Reveille in Washington
REVEILLE IN WASHINGTON
By Margaret Leech
Margaret Leech’s Reveille in Washington is more than a classic work of history: it is a piece of history in its own right.
Leech was a fascinating woman and trailblazer: a 1915 graduate of Vassar, a devoted volunteer during the First World War, a New York magazine writer and participant in the famous Algonquin Table. A prolific historian, she was a woman with a remarkable affinity for Pulitzers: Not only did she win the Prize twice (the first woman ever to do so), but in 1928 she also married a Pulitzer, Ralph, publisher of the New York World and son of the Joseph Pulitzer who founded the Prize.
Reveille is the book that won Leech her first Pulitzer, and you can see why: It is a riveting history of the capital city at war, with a brilliant eye for every detail, from the methods of military government in the capital to the location of the brothels, from dance steps to labor strife, from the rise of a black middle class to fashions in catering.
Leech’s book takes on additional power from the date of publication: 1941. We read Leech’s account of a capital transformed by war in the knowledge of the imminence of another war, and another transformation of America’s odd and unloved capital city.
Reveille can be read as an extended footnote on that impromptu address of Abraham Lincoln’s I quoted in Bookshelf 54:
What has occurred in this case must ever recur in similar cases. Human nature will not change. In any future great national trial, compared with the men of this, we shall have as weak and as strong, as silly and as wise, as bad and as good. Let us therefore study the incidents of this as philosophy to learn wisdom from, and none of them as wrongs to be revenged.
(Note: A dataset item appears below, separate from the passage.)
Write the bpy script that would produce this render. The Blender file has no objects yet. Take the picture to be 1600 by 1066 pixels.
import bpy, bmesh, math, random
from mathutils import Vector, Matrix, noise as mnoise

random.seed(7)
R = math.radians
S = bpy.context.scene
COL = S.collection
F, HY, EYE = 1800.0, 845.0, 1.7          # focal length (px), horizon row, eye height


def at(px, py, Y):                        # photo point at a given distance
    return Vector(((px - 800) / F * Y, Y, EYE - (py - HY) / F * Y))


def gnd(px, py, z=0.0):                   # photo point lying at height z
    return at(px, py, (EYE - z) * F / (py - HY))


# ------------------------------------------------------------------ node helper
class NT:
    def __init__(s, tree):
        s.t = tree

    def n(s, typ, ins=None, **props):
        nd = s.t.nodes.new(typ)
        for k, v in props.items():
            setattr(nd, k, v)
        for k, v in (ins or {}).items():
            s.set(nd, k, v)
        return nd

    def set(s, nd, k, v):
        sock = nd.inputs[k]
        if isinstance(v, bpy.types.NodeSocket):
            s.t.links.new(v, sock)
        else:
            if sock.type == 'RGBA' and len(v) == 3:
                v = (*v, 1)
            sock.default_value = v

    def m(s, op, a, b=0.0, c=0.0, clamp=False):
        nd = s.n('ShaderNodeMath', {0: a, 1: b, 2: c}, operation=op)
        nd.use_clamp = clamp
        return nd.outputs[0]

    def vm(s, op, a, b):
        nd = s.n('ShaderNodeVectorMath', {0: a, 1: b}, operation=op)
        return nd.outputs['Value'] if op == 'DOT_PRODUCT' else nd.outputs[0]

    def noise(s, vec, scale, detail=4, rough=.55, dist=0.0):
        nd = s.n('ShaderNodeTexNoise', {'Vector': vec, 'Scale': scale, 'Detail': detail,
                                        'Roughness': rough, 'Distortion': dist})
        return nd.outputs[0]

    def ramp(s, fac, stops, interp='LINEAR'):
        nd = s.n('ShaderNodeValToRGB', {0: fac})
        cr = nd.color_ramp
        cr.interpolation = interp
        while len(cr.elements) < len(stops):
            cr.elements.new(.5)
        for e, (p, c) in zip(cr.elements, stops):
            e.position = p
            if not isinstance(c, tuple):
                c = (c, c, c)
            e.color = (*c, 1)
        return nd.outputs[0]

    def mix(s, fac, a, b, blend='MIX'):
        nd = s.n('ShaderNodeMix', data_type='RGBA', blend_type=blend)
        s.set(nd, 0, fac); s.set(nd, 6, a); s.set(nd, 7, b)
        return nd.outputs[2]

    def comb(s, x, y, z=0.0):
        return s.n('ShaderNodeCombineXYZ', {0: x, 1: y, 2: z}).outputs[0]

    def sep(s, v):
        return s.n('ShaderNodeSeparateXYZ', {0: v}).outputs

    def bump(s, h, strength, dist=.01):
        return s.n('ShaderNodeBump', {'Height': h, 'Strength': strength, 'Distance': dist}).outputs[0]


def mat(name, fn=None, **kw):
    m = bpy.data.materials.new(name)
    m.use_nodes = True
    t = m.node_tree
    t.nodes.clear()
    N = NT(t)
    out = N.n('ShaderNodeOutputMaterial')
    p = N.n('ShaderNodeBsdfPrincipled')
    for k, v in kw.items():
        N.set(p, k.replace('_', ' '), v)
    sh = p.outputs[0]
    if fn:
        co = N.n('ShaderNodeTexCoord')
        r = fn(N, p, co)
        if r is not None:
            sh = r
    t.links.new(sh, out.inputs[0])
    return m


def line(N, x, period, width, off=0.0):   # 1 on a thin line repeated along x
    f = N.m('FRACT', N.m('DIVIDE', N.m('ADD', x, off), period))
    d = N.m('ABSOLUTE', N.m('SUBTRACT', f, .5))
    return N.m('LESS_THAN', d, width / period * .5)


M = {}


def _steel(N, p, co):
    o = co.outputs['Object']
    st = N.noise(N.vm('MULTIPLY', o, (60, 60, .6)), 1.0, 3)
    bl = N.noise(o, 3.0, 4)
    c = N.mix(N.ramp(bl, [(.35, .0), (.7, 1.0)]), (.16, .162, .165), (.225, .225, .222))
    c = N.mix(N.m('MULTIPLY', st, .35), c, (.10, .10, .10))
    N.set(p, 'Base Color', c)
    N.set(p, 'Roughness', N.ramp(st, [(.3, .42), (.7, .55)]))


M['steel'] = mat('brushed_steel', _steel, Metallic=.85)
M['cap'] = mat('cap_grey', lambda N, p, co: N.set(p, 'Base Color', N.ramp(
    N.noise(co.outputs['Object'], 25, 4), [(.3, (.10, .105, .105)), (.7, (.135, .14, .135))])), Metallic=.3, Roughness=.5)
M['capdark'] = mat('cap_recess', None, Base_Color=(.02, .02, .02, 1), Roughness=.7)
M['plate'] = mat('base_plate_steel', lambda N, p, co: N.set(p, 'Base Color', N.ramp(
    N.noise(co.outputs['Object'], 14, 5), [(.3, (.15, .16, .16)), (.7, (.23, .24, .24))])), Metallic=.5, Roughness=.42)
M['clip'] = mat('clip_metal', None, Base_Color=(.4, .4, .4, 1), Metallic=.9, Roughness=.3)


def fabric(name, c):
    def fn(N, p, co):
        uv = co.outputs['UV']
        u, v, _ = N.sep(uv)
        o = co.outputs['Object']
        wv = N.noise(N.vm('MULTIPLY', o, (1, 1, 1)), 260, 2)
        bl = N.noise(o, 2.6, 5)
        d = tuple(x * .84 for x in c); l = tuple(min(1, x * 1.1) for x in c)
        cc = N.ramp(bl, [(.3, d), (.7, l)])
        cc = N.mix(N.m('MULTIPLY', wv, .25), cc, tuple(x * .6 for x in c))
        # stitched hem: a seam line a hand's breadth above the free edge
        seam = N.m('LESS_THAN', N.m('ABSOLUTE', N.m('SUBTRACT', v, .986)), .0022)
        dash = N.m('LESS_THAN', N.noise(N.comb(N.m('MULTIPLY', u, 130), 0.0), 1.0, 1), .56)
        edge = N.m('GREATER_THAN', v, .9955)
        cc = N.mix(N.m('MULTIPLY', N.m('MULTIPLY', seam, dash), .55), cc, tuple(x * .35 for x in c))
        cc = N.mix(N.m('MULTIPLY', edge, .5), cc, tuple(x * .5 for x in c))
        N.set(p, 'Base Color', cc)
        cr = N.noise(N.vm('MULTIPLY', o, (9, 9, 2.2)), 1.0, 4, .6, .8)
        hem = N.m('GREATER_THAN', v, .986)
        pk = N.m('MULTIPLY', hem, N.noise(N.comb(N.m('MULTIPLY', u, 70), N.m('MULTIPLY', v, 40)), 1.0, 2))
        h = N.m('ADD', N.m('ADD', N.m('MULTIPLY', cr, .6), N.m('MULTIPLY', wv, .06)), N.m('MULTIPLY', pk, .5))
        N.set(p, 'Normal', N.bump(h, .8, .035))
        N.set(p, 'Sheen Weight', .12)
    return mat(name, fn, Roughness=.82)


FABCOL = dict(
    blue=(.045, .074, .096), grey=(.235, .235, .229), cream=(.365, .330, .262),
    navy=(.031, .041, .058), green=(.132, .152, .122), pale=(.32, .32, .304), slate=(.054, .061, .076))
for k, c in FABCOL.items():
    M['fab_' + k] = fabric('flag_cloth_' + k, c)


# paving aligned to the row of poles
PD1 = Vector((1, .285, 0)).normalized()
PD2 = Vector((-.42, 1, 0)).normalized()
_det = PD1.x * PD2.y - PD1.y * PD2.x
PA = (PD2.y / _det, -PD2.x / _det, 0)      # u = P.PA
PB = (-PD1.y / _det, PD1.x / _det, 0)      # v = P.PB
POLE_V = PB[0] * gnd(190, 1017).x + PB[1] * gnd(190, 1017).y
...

Leech’s characters are just as Lincoln described them: weak and strong, silly and wise, bad and good. For every self-abnegating Clara Barton, there is a self-aggrandizing Joe Hooker; for every patriotic Edwin Stanton a treacherous Rose Greenhow.
(Greenhow was a wealthy widow and popular hostess in the Washington of the 1850s. Her house stood about where the Hay-Adams hotel now stands — just off Lafayette Square, across the street from St. John’s Episcopal Church. Greenhow was no very great beauty, but she was a supremely gifted flatterer — a much more valuable attribute in Washington, then as now. According to Leech, Greenhow carried on flirtations, and probably much more than flirtations, with a number of important Republican leaders. One of them shared with her the Federal plan of march in advance of the Battle of Bull Run. Greenhow passed this information to the Confederate army, contributing to the first terrible Union defeat. She was detained as a spy, but treated remarkably leniently, possibly because of her sex, possibly because of her social standing … also possibly to shield her paramours.)
The pompous, the corrupt, the vindictive, the incompetent, and more of the corrupt … these filled Civil War Washington — and indeed the Civil War White House. The White House head gardener was on the take, the guest rooms were filled with secessionist sympathizers, and the first lady was a compulsive shopper who failed to pay her bills.
Gambling, whoring, drinking, opportunism, hysteria are not shown in the white marble monuments with which we commemorate the generation that saved the Union and overthrew slavery. Their latter-day equivalents in the “greatest generation” are likewise fading out of memory. This forgetfulness lends glory to the past — but often betrays us into error in the present.
I remember reading some time ago a blogpost — I forget exactly where and cannot recover the cite — about some veterans of World War II intelligence-gathering who solemnly insisted that they never, ever resorted to rough methods. Not them! They were too fine and high-minded. Then I read in Max Hastings about an interrogation that went as follows:
In the terrible winter battles of 1944-45, six captured German officers are led into a little house in eastern France. One chair was placed in the center of the main room. The first is seated in the chair. He is asked: “How many men and guns do you have in the town up ahead?” The German refuses to answer. His American interrogator does not repeat the question. He pulls out his pistol, shoots the officer in the head, and pushes the body to the floor. The next officer is seated in the same chair. “How many men and guns?” He talked.
The evils of the past do not excuse the evils of the present. But accurate knowledge can at least protect us from naivety, impossible standards, and equally impossible ancestor-worship.
Margaret Leech’s classic history is as fresh and lively today as in 1941 — and the shadows of the past deepen the interest of a book about a capital waging one desperate war, written on the eve of another, and read by this reader in the midst of a third.